You see, it is imperative for us who claim the name of Christ to
pledge ourselves anew to following the teaching and example of Jesus,
the Liberator, by removing all limits to our Christian love.
This past Friday night, several of us from Rutgers Church attended
the reading, here in this sanctuary, of a new musical entitled “Love
According to Luc.” This work, which is to run off-Broadway for three
weeks in June, explores the struggles of a young woman called by God to
professional ministry in the Presbyterian Church—her struggles as she
comes to acknowledge that she is a lesbian and that she is therefore
really an “outsider” barred from ordination in her own denomination,
really “a stranger in her own home.” Throughout much of the
performance, I kept asking myself, “Even though my history on this
issue is long and my credits are many, have I really done enough
to move outside the box of my own ‘straight white male’ privilege in
order to extend the love and justice of Christ to all the GLBT persons
who have been so wounded and so hurt by our denomination’s angry
rejection of Jesus’s command to love without limit?”
You see, it is imperative for us who claim the name of Christ
to pledge ourselves anew to following the teaching and example of Jesus,
the Liberator, by removing all limits to our Christian love.

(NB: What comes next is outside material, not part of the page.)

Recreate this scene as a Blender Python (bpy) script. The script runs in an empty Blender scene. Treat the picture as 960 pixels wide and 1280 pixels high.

And as a final exercise in reflection today, we need as
Americans to hear again that Jesus is calling us to think and
love outside the box of our national privilege. Pondering once
more the words of Paul in our First Lesson, it should become
immediately clear to us that we Americans fall short of Paul’s vision
of love in many ways. As a nation, we are not good at patience. We
are prone to boasting and to lording it over others. We often behave
crudely and seek out advantages for our nation. We do keep score of
wrongs, and we do yield easily to anger. And many a time we rejoice
in another’s wrongdoing. Further, I am quite persuaded that were our
foreign and domestic policies to be based on the kind of love that
God is and that Jesus embodied, these policies would look far, far
different from those our federal government is currently pursuing
and instituting.
Yes, the essential nature of our infinite God is infinite love,
love that knows no limits or bounds.
So, to love “outside the box” of privilege, to love in ways that
push limits outward and transcend human boundaries, to love all persons
with a pure and selfless love, to embody each and every day God’s image
of love—that’s the task to which this first and best of Jesus’s sermons
is summoning us today.
Let us pray:
O God, You-Who-Are-Infinite-Love, help us to push ever outward the
boundaries beyond which we will not venture in practicing deeds of
love. And when confronted by the challenges posed to us by Jesus,
help us to resist every temptation to respond in anger or dismay.
And help us also to open ourselves to the transforming power of Your
Spirit, so that we too may respond to the call of Your anointing by
taking upon ourselves Your ministries of limitless love. Amen.